- _Entries_
>>

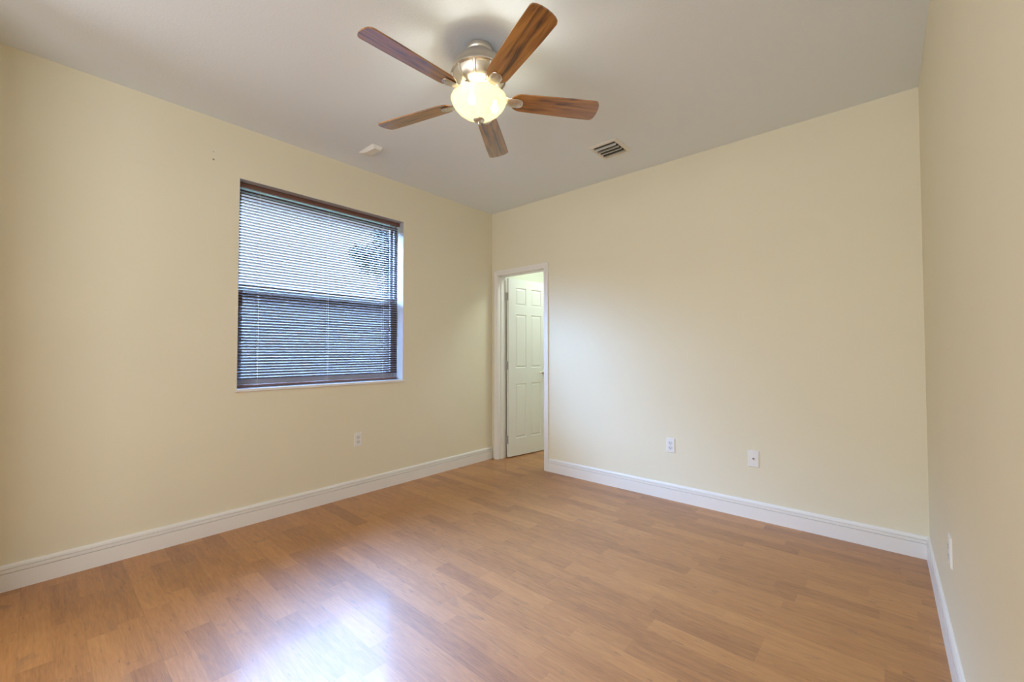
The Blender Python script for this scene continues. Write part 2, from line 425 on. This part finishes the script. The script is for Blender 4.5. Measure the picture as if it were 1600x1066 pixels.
b = B(); T = 0.20
add_box(b, (-T, -D - 0.1, 0), (0, WIN_Y0, H)); add_box(b, (-T, WIN_Y1, 0), (0, BT, H))
add_box(b, (-T, WIN_Y0, 0), (0, WIN_Y1, WIN_Z0 - 0.02)); add_box(b, (-T, WIN_Y0, WIN_Z1), (0, WIN_Y1, H))
struct('wall_left', b, M['wall'], 'cream painted wall with the window', 'wall')
b = B(); JX0, JX1, JZ = DX0 - 0.02, DX1 + 0.02, DZ + 0.02
add_box(b, (0, 0, 0), (JX0, BT, H)); add_box(b, (JX1, 0, 0), (W, BT, H)); add_box(b, (JX0, 0, JZ), (JX1, BT, H))
struct('wall_back', b, M['wall'], 'cream painted wall with the open white door', 'wall')
b = B(); add_box(b, (W, -D - 0.1, 0), (W + 0.12, BT, H)); struct('wall_right', b, M['wall'], 'cream painted wall close by on the right', 'wall')
b = B(); FX0, FX1, FZ = 0.60, 3.30, 2.68  # unseen opening, sized to let the added fill light in
add_box(b, (0, -D - 0.1, 0), (FX0, -D, H)); add_box(b, (FX1, -D - 0.1, 0), (W, -D, H)); add_box(b, (FX0, -D - 0.1, FZ), (FX1, -D, H))
struct('wall_front', b, M['wall'], 'cream painted wall with a wide unseen opening added for the fill light', 'wall')
b = B(); add_box(b, (-0.1, -9.0, 0), (0, -D - 0.1, H)); add_box(b, (W, -9.0, 0), (W + 0.1, -D - 0.1, H)); add_box(b, (-0.1, -9.1, 0), (W + 0.1, -9.0, H))  # unseen hall that holds the added fill lights
struct('wall_hall', b, M['hall'], 'pale walls of the unseen hall around the added fill lights', 'wall')
b = B(); add_box(b, (-0.12, BT, 0), (-0.02, 1.8, H)); add_box(b, (1.7, BT, 0), (1.8, 1.8, H)); add_box(b, (-0.12, 1.8, 0), (1.8, 1.9, H))
struct('wall_closet', b, M['closet'], 'pale walls of the closet behind the white door', 'wall')

# reveal lining of the window recess
b = B(); e = 0.003
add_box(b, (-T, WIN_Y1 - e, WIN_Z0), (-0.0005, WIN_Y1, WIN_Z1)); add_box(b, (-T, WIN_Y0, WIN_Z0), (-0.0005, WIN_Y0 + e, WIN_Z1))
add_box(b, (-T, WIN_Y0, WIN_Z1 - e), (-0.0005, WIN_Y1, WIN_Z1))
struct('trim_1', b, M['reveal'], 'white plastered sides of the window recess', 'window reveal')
b = B(); add_box(b, (-T + 0.02, WIN_Y0, WIN_Z0 - 0.02), (0, WIN_Y1, WIN_Z0)); add_box(b, (-0.001, WIN_Y0 - 0.008, WIN_Z0 - 0.02), (0.014, WIN_Y1 + 0.014, WIN_Z0), 0.003, 2)
struct('trim_2', b, M['marble'], 'white marble sill under the brown blind', 'window sill')


# baseboards: flat face with two beads near the top
BH = 0.1294
BP = [(0, 0), (0.0145, 0), (0.0145, 0.0860), (0.0065, 0.0866), (0.0065, 0.0898), (0.0142, 0.0904), (0.0140, 0.1062), (0.0065, 0.1068),
      (0.0065, 0.1100), (0.0125, 0.1106), (0.0110, 0.120), (0.0070, 0.127), (0.0020, BH), (0, BH)]


def baseboard(name, label, P0, P1, n, m0=0, m1=0):
    """Profile from wall line P0-P1 standing out along n; m = mitre at the ends."""
    P0, P1, n = Vector((*P0, 0)), Vector((*P1, 0)), Vector((*n, 0)); d = (P1 - P0).normalized()
    secs = [[P + n * t + Vector((0, 0, z)) + d * (k * t) for t, z in BP] for P, k in ((P0, m0), (P1, -m1))]
    b = B(); add_sweep(b, secs); struct(name, b, M['trim'], label, 'baseboard')


baseboard('baseboard_left', 'white baseboard below the window wall', (0, -D), (0, 0), (1, 0), 1, 1)
baseboard('baseboard_back', 'white baseboard right of the door', (DX1 + 0.053, 0), (W, 0), (0, -1), 0, 1)
baseboard('baseboard_right', 'white baseboard of the right wall', (W, 0), (W, -D), (-1, 0), 1, 1)
baseboard('baseboard_closet', 'white baseboard inside the closet', (-0.02, 1.8), (-0.02, BT), (1, 0), 0, 0)

# door casing (moulded), one continuous frame
CP = [(0, 0), (0, 0.011), (0.006, 0.0135), (0.012, 0.0125), (0.020, 0.0125), (0.028, 0.0165), (0.046, 0.018), (0.053, 0.016), (0.053, 0)]
b = B(); i0, i1, iz = DX0 - 0.003, DX1 + 0.003, DZ + 0.003
sec = lambda ox, oz, sx, sz: [Vector((ox + sx * w, -t, oz + sz * w)) for w, t in CP]
cw = 1.0
add_sweep(b, [sec(i0, 0, -1, 0), sec(i0, iz, -1, 1), sec(i1, iz, 1, 1), sec(i1, 0, 1, 0)])
struct('trim_3', b, M['trim'], 'white moulded casing around the door opening', 'door casing')
b = B()
add_box(b, (JX0, -0.001, 0), (DX0, BT + 0.006, DZ)); add_box(b, (DX1, -0.001, 0), (JX1, BT + 0.006, DZ)); add_box(b, (JX0, -0.001, DZ), (JX1, BT + 0.006, JZ))
for x0, x1 in ((DX0, DX0 + 0.010), (DX1 - 0.010, DX1)): add_box(b, (x0, 0.035, 0), (x1, 0.078, DZ), 0.001)
add_box(b, (DX0, 0.035, DZ - 0.010), (DX1, 0.078, DZ), 0.001)
struct('trim_4', b, M['trim'], 'white door jamb with its stop', 'door jamb')

# ------------------------------------------------------------------ the open door
DW, DH, DT = 0.610, 2.005, 0.035
ang = R(81.5)
door = thing('door_1', 'white six panel door standing open into the closet', 'door', (DX0 + 0.012, BT + 0.008, 0.012), (0, 0, ang)); door['kind'] = 'structure'


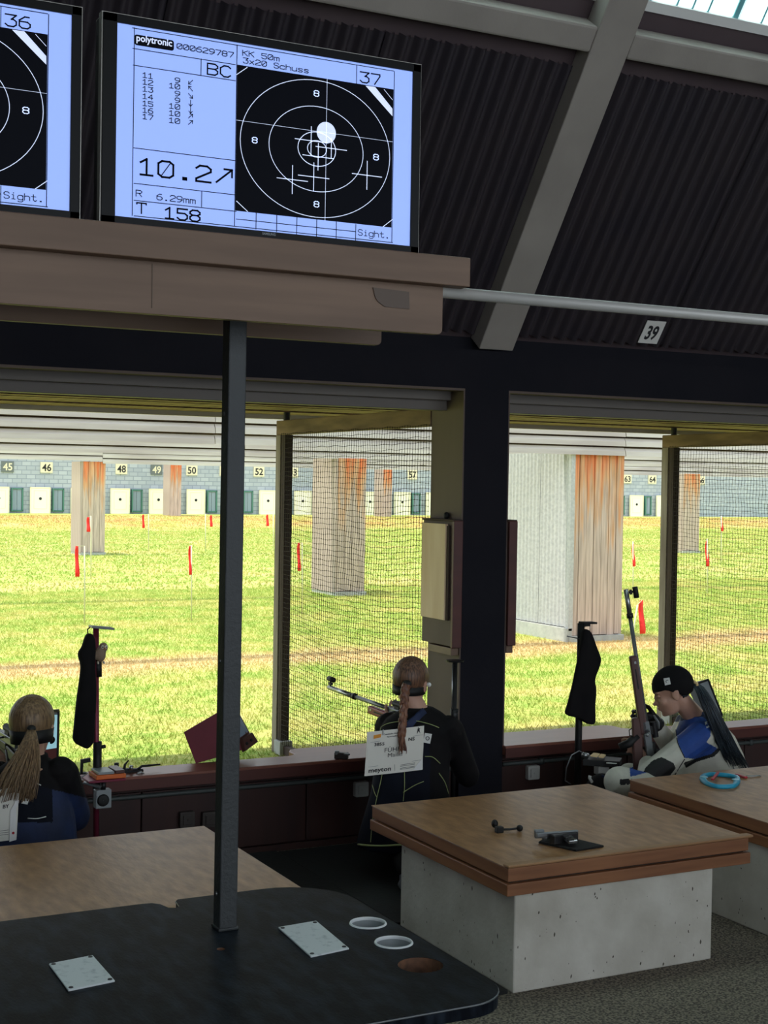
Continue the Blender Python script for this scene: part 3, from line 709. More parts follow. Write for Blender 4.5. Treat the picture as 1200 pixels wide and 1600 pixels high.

<<

- _Instructions to follow_
Copy out exactly the lines from the one containing "struct('trim_1', b, M['reveal'], 'white" to the one containing "b = B(); add_sweep(b, secs);", both ends inclusive.

- _Exercise response_
struct('trim_1', b, M['reveal'], 'white plastered sides of the window recess', 'window reveal')
b = B(); add_box(b, (-T + 0.02, WIN_Y0, WIN_Z0 - 0.02), (0, WIN_Y1, WIN_Z0)); add_box(b, (-0.001, WIN_Y0 - 0.008, WIN_Z0 - 0.02), (0.014, WIN_Y1 + 0.014, WIN_Z0), 0.003, 2)
struct('trim_2', b, M['marble'], 'white marble sill under the brown blind', 'window sill')


# baseboards: flat face with two beads near the top
BH = 0.1294
BP = [(0, 0), (0.0145, 0), (0.0145, 0.0860), (0.0065, 0.0866), (0.0065, 0.0898), (0.0142, 0.0904), (0.0140, 0.1062), (0.0065, 0.1068),
      (0.0065, 0.1100), (0.0125, 0.1106), (0.0110, 0.120), (0.0070, 0.127), (0.0020, BH), (0, BH)]


def baseboard(name, label, P0, P1, n, m0=0, m1=0):
    """Profile from wall line P0-P1 standing out along n; m = mitre at the ends."""
    P0, P1, n = Vector((*P0, 0)), Vector((*P1, 0)), Vector((*n, 0)); d = (P1 - P0).normalized()
    secs = [[P + n * t + Vector((0, 0, z)) + d * (k * t) for t, z in BP] for P, k in ((P0, m0), (P1, -m1))]
    b = B(); add_sweep(b, secs); struct(name, b, M['trim'], label, 'baseboard')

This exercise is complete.